For instance, to apply some of what your post is getting at to Frost's contributions, much of what TSHOTP and TFD change is consistent in purpose and theme. The endlessly convoluted soap-opera fashion Annie, Norma & Vivian's backstory is altered introduces an unreliable narrator quality to how characters historically presented information in the
show itself, changing the context to be a layered and complicated lie. Josie's backstory, in being fleshed-out at length, broadens what was already a known lie, but also makes some truth-presenting reveals themselves lies. Ben's heel-turn to goodness turns out to be a lying prelude to an actual heel-turn, the motivations for why Audrey chains herself to the bank-vault also changed into a lie. As for the books themselves, the previous installments are implied to have been redacted and altered physically, making them in-universe artifacts of truth-tampering. Many frame the spinoff books as inessential or the Frost books specifically as mere re-write happy irrelevancies of indirect themes, and that's anyone's valid prerogative, but taken altogether the overwhelming thematic focus of the TP franchise is lies & fantasy & nostalgia, and to an extremely fundamental extent.

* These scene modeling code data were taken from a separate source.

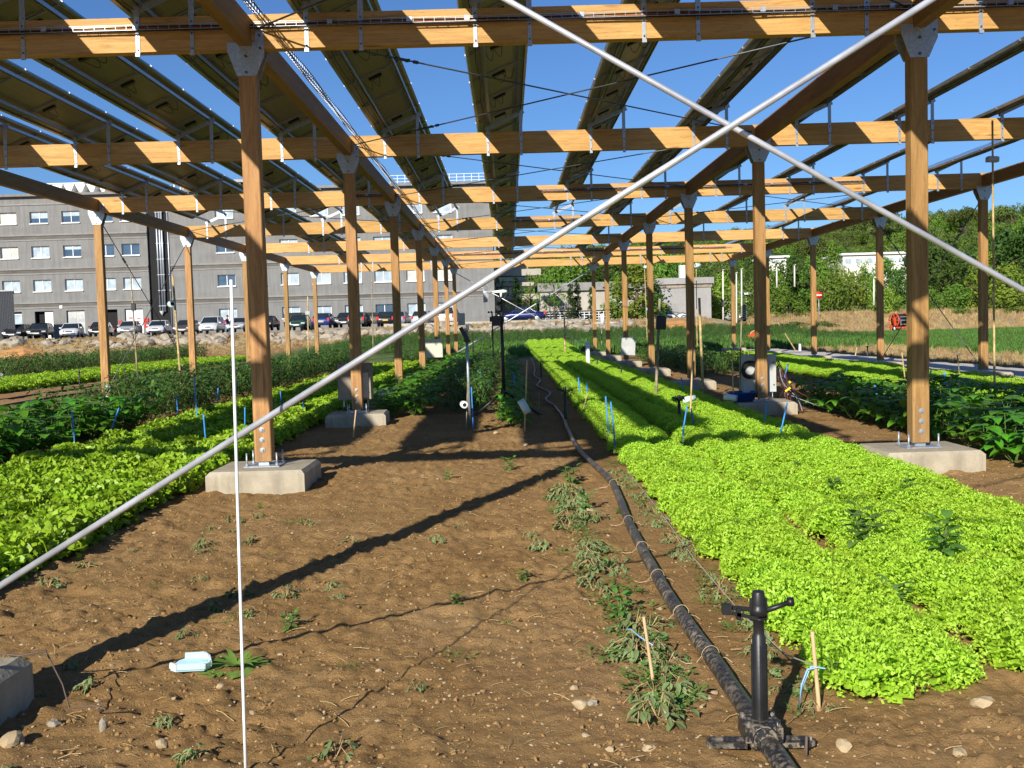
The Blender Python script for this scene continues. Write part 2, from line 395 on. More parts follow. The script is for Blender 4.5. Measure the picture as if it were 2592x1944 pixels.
def vnoise(x, y, seed=0):
    if seed not in _T: _T[seed] = np.random.RandomState(seed).rand(256, 256)
    T = _T[seed]
    xi = np.floor(x).astype(int); yi = np.floor(y).astype(int); fx = x-xi; fy = y-yi
    fx = fx*fx*(3-2*fx); fy = fy*fy*(3-2*fy)
    a = T[xi % 256, yi % 256]; b = T[(xi+1) % 256, yi % 256]; c = T[xi % 256, (yi+1) % 256]; d = T[(xi+1) % 256, (yi+1) % 256]
    return (a*(1-fx)+b*fx)*(1-fy)+(c*(1-fx)+d*fx)*fy - .5
def relief(x, y):
    """tilled soil relief under the canopy"""
    near = 1-sstep(26, 46, y)
    z = .026*vnoise(x*1.7, y*1.7, 1)+.020*vnoise(x*5, y*5, 2)+.022*vnoise(x*13, y*13, 3)+.030*vnoise(x*29, y*29, 4)*(.4+1.2*np.clip(vnoise(x*2.3, y*2.3, 9)+.5, 0, 1))
    cl = np.maximum(0, vnoise(x*9, y*9, 7)-.18)*.10
    rough = .55+.7*np.clip(vnoise(x*.9, y*.9, 6)+.5, 0, 1)
    smooth = 1-.6*np.clip(1-np.abs((x-.95)/.45), 0, 1)
    return (z+cl)*near*rough*smooth
_HX, _HY = np.concatenate([np.arange(-64, -5, .12), np.arange(-5, 5, .03), np.arange(5, 80, .12)]), np.concatenate([np.arange(0, 12, .03), np.arange(12, 24, .08), np.arange(24, 130, .25)])
_gx, _gy = np.meshgrid(_HX, _HY); _HZ = terr(_gx, _gy)+relief(_gx, _gy)
import bisect
_HXl, _HYl = _HX.tolist(), _HY.tolist()
def gz(x, y):
    if not (-64 < x < 79.7 and 0 < y < 129.5): return float(terr(x, y))
    i = bisect.bisect_right(_HXl, x)-1; j = bisect.bisect_right(_HYl, y)-1
    a = (x-_HXl[i])/(_HXl[i+1]-_HXl[i]); b = (y-_HYl[j])/(_HYl[j+1]-_HYl[j])
    return float((_HZ[j, i]*(1-a)+_HZ[j, i+1]*a)*(1-b)+(_HZ[j+1, i]*(1-a)+_HZ[j+1, i+1]*a)*b)
def ground():
    ys = [-30, -12, -4, -1, .6, 1.4, 2.0]
    while ys[-1] < 48: ys.append(ys[-1]+max(.018, .0050*ys[-1]))
    while ys[-1] < 130: ys.append(ys[-1]+.9)
    while ys[-1] < 1500: ys.append(ys[-1]*1.05)
    xr = list(np.arange(-3.4, 3.4, .0215))
    st = .024; x = 3.4
    while x < 1100: xr.append(x); x += st; st *= (1.012 if abs(x) < 9 else 1.06)
    st = .024; x = -3.42
    while x > -1100: xr.insert(0, x); x -= st; st *= (1.012 if abs(x) < 9 else 1.06)
    X, Y = np.meshgrid(np.array(xr), np.array(ys))
    Z = terr(X, Y)+relief(X, Y)
    nx, ny = len(xr), len(ys)
    co = np.stack([X, Y, Z], -1).reshape(-1, 3).astype(np.float32)
    i = np.arange(ny-1)[:, None]*nx+np.arange(nx-1)[None, :]
    q = np.stack([i, i+1, i+nx+1, i+nx], -1).reshape(-1, 4).astype(np.int32)
    me = bpy.data.meshes.new('ground')
    me.vertices.add(len(co)); me.vertices.foreach_set('co', co.ravel())
    me.loops.add(q.size); me.loops.foreach_set('vertex_index', q.ravel())
    me.polygons.add(len(q)); me.polygons.foreach_set('loop_start', np.arange(0, q.size, 4, dtype=np.int32))
    me.polygons.foreach_set('loop_total', np.full(len(q), 4, np.int32))
    me.polygons.foreach_set('use_smooth', np.ones(len(q), bool))
    me.update(calc_edges=True)
    wob = vnoise(X*.35, Y*.35, 11)*3+vnoise(X*1.5, Y*1.5, 12)*1.2
    left = sstep(-4, -8, X)
    dry = sstep(82+wob, 85+wob, Y)
    dry = np.maximum(dry, sstep(13.2+wob*.3, 14.5+wob*.3, X)*(1-sstep(60, 70, Y)*0))
    dry = np.maximum(dry, sstep(60+wob, 66+wob, Y)*(1-left)*.6)
    green = sstep(17.3+wob*.4, 19.5+wob*.4, X)*(1-sstep(83+wob, 87+wob, Y))
    green = np.maximum(green, sstep(13.5, 16, X)*.45*(vnoise(X*.8, Y*.8, 14) > -.1)*(1-sstep(83, 87, Y)))
    green = np.maximum(green, sstep(46+wob, 50+wob, Y)*(1-sstep(84+wob, 87+wob, Y))*sstep(-20, -14, X)*(1-sstep(16, 18, X)))
    green = np.maximum(green, .75*sstep(112, 120, Y))
    ochre = sstep(-19+wob*.5, -21+wob*.5, X)*0+sstep(60+wob, 64+wob, Y)*(1-sstep(84+wob, 86+wob, Y))*sstep(-13, -17, X)
    ochre = np.maximum(ochre, .5*(1-sstep(-13, -9.4, X))*(1-sstep(60, 62, Y)))
    for nm_, A in (('dry', dry), ('green', green), ('ochre', ochre)):
        at_ = me.attributes.new(nm_, 'FLOAT', 'POINT'); at_.data.foreach_set('value', np.clip(A, 0, 1).astype(np.float32).ravel())
    o = obj('ground', me, M['soil']); me.materials.append(M['soil']); o['kind'] = 'structure'
ground()
def sheet(name, pts_l, pts_r, mat, dz=.02, n=60, cols=8, jit=.0, seed=0):
    """a ribbon between two polylines, following the ground"""
    rng = random.Random(seed); mb = MB(); P = []
    for i in range(n+1):
        t = i/n
        def ev(pl):
            s = t*(len(pl)-1); k = min(int(s), len(pl)-2); return Vector(pl[k]).lerp(Vector(pl[k+1]), s-k)
        a, b = ev(pts_l), ev(pts_r)
        for j in range(cols+1):
            p = a.lerp(b, j/cols); x = p.x+(rng.uniform(-jit, jit) if j in (0, cols) else 0); y = p.y
            P.append((x, y, gz(x, y)+dz+rng.uniform(0, jit*.15)))
    F = [(i*(cols+1)+j, i*(cols+1)+j+1, (i+1)*(cols+1)+j+1, (i+1)*(cols+1)+j) for i in range(n) for j in range(cols)]
    mb.add(P, F, 0, True)
    return obj(name, mb, mat, kind='structure')
sheet('parking_lot', [(-70, 93.3), (18, 93.3)], [(-70, 125), (18, 125)], M['asphalt'], .03, 60, 6)
sheet('gravel_path', [(11.0, 12), (10.95, 60)], [(12.9, 12), (12.7, 60)], M['gravel'], .06, 120, 10, .12, 3)

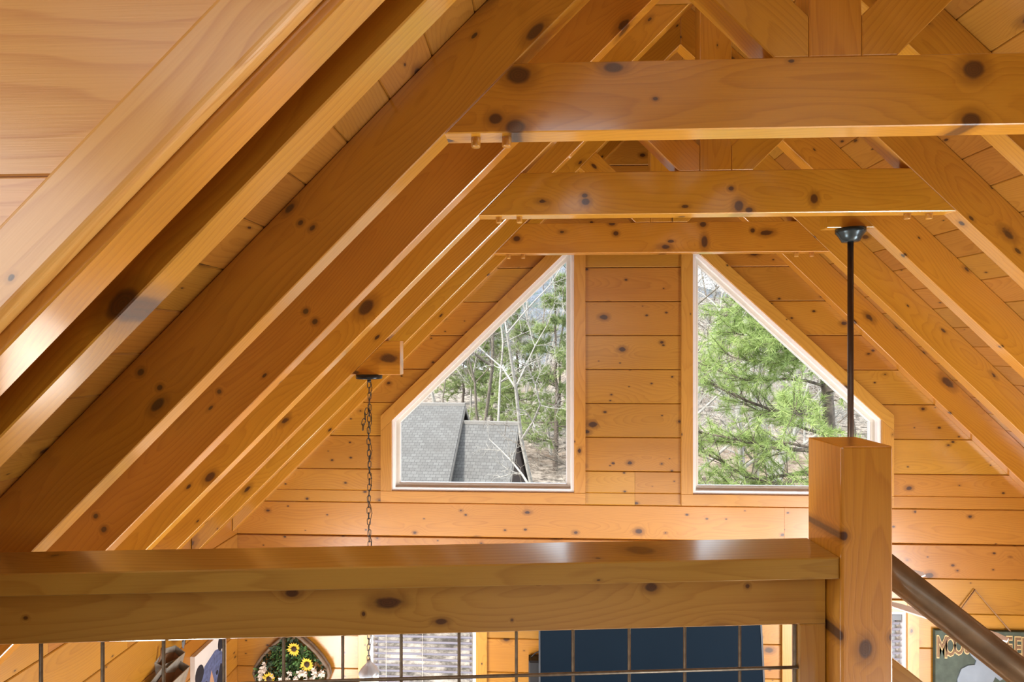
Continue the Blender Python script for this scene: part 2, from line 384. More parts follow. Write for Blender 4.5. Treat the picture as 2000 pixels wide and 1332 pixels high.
# ------------------------------------------------------------------ structure
def struct(o): o['kind'] = 'structure'; return o
ROW0, PITCH = -1.272+H, .2712
TOPZ = KC+SL*XC
back = struct(slab('wall_back', [q for q in sum([subtract([p], OPEN[0]) for p in [gable(rect(XLW-.1, XRW+.1, FLOOR, TOPZ+.1))]], [])] and
    (lambda ps: subtract(subtract(subtract(subtract(ps, OPEN[0]), OPEN[1]), OPEN[2]), OPEN[3]))([gable(rect(XLW-.1, XRW+.1, FLOOR, TOPZ+.1))]),
    (0, D+.02, 0), XA, ZA, .11, 'pine_wall', bev=0.))
n0 = int((FLOOR-ROW0)/PITCH)-1
extra = {-1: [P2(1532, 1020)[0]], 0: [P2(1240, 955)[0]]}
rnd = random.Random(3)
for n in range(n0, 14):
    z0, z1 = ROW0+n*PITCH+.0015, ROW0+(n+1)*PITCH-.0015
    z0 = max(z0, FLOOR)
    if n == -2: z1 -= .006
    if z1-z0 < .03: continue
    cuts = [XLW, XRW]
    for o_, side in zip(OPEN, ('r', 'l', 'b', 'b')):
        lo, hi = min(p[1] for p in o_), max(p[1] for p in o_); xl, xr = min(p[0] for p in o_), max(p[0] for p in o_)
        if z1 > lo and z0 < hi:
            cuts += {'r': [xr], 'l': [xl], 'b': [xl, xr]}[side]
    cuts += extra.get(n, [])
    if n in (-3, -5, -7): cuts.append(rnd.uniform(.4, 1.2))
    cuts = sorted(cuts)
    for a, b_ in zip(cuts[:-1], cuts[1:]):
        g = gable(rect(a+.0008, b_-.0008, z0, z1))
        if len(g) < 3: continue
        ps = [g]
        for o_ in OPEN: ps = subtract(ps, o_)
        ps = [p for p in ps if abs(area2(p)) > 2e-4]
        if ps: slab('board', ps, (0, D, 0), XA, ZA, .022, 'pine_wall', back, bev=.005, horiz=True)
# left wall
YB = -2.5
left = struct(slab('wall_left', rect(YB, D, FLOOR, KC+SL*XLW+.02), (XLW-.022, 0, 0), YA, ZA, .11, 'pine_wall', bev=0.))
for n in range(n0, 3):
    z0, z1 = max(ROW0+n*PITCH+.0015, FLOOR), min(ROW0+(n+1)*PITCH-.0015, KC+SL*XLW)
    if z1-z0 < .03: continue
    j = rnd.uniform(1.8, 3.2)
    for a, b_ in ((.9, j), (j+.001, D-.001)):
        slab('board', rect(a, b_, z0, z1), (XLW, 0, 0), YA, ZA, .022, 'pine_wall', left, bev=.005, horiz=True)
struct(slab('wall_right', rect(-D, -YB, FLOOR, KC2-SR*XRW+.02), (XRW, 0, 0), -YA, ZA, .11, 'pine_wall', bev=0.))
struct(box('floor', XLW-.1, XRW+.1, YB, D+.1, FLOOR-.15, FLOOR, 'floor_wood'))
loft = struct(slab('floor_loft', [rect(XLW, .98, -.25, 1.56), rect(.98, XRW, -.25, .35), rect(XLW, XRW, YB, -.25)], (0, 0, 0), XA, YA, .22, 'loft_floor', bev=0.))
struct(slab('wall_rear', clip(rect(XLW-.05, XRW, 0, 3.6), SR, 1, KC2+.03), (0, YB-.1, 0), XA, ZA, .1, 'pine_wall', bev=0.))
# ceilings
vl = Vector((math.cos(AL), 0, math.sin(AL))); vr = Vector((-math.cos(-AR), 0, math.sin(-AR)))
apexC = Vector(((KC2-KC)/(SL+SR), 0, KC+SL*(KC2-KC)/(SL+SR)))
lenL = (apexC.x-XLW)/vl.x; lenR = (XRW-apexC.x)/-vr.x
cl = struct(slab('ceiling_left', [rect(.856, D+.1, -lenL-.15, .05)], apexC+Vector((-math.sin(AL), 0, math.cos(AL)))*.021, YA, vl, .1, 'pine_ceiling', bev=0.))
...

Here's potentially inflammatory food for thought: I've read many take issue with the Naido/Diane reveal in the context of political correctness; that transforming a faceless Japanese actor into a previously established white character is some kind of distasteful erasure or prevention of a significant character being non-white. I'd argue that this is a conclusion only possible with poor faith, and that there are alternatives that make far more thematic sense if we give L/F benefit of the doubt. After all, this scene is a case of your thesis topic; Cooper sees faceless skin and seemingly unearths (manifests? projects? grafts?) a face onto it that neatly (suspiciously and absurdly so) starts to tie everything together, right after an evil is supposedly felled in the most Campbellian manner. Without this reveal, we'd have been left with a Japanese body disfigured in an absurd, grotesque, debased fashion, electrocuted and flung from some of the most abstract liminal spaces of the series, a series whose newest iconic image is the testing of the atomic bomb the government Cooper works for would later drop on Japan. Our heroes, despite atrocities the series itself alludes to, are all government agents who embody wholesomeness. One of the only significant characters of color is a prostitute (a long-standing trope many a lamenting essay have protested), the other a (somewhat subverted) trope of the Native American spirit guide. In fact, now that I think about it, the Minority Spirit Guide trope is as deeply embedded in TR as in western media historically: every helper character involved in Cooper making it to his suburban fantasy home as Dougie is a physical or racial minority: the Fireman & the One-Armed Man, Naido & Jade. And going from cultural offenses to sex (glossing over mere blood and guts violence entirely, which is self-evident): our beloved character Audrey is revealed to have been raped by a version of our beloved hero Cooper, but this extreme affront of expectation and investment isn't resolved within the plot and, of all things, instead left dangling. Diane,
another raped female, is later the participant in a dark, dismal sex scene the narrative logic presents as
necessary and
good.
By the end of the season there are mounting contradictions, a pile of females wronged both physically and through metaphysics, and a quite strict focus on an extremely homogeneous 50s cultural and ethnic makeup despite taking place in modern day. I find it strangely perfect that when Cooper finally emerges after many years having gone by in the real world, his first interaction is with an absurdly coded character: a prostitute who exudes a kind of 50s nicety and helpfulness. When presented as unknowing, L/F are out of touch in some extremely egregious way. But the consistency to it is so specific I find it far more likely that they're intentional aspects of a frame of mind that TP is trying to embody and juxtapose. TV stock characters and genres are themselves lies and fantasies the culture breathes onto TV screens, the same way the series now implies
someone does so for the TP universe.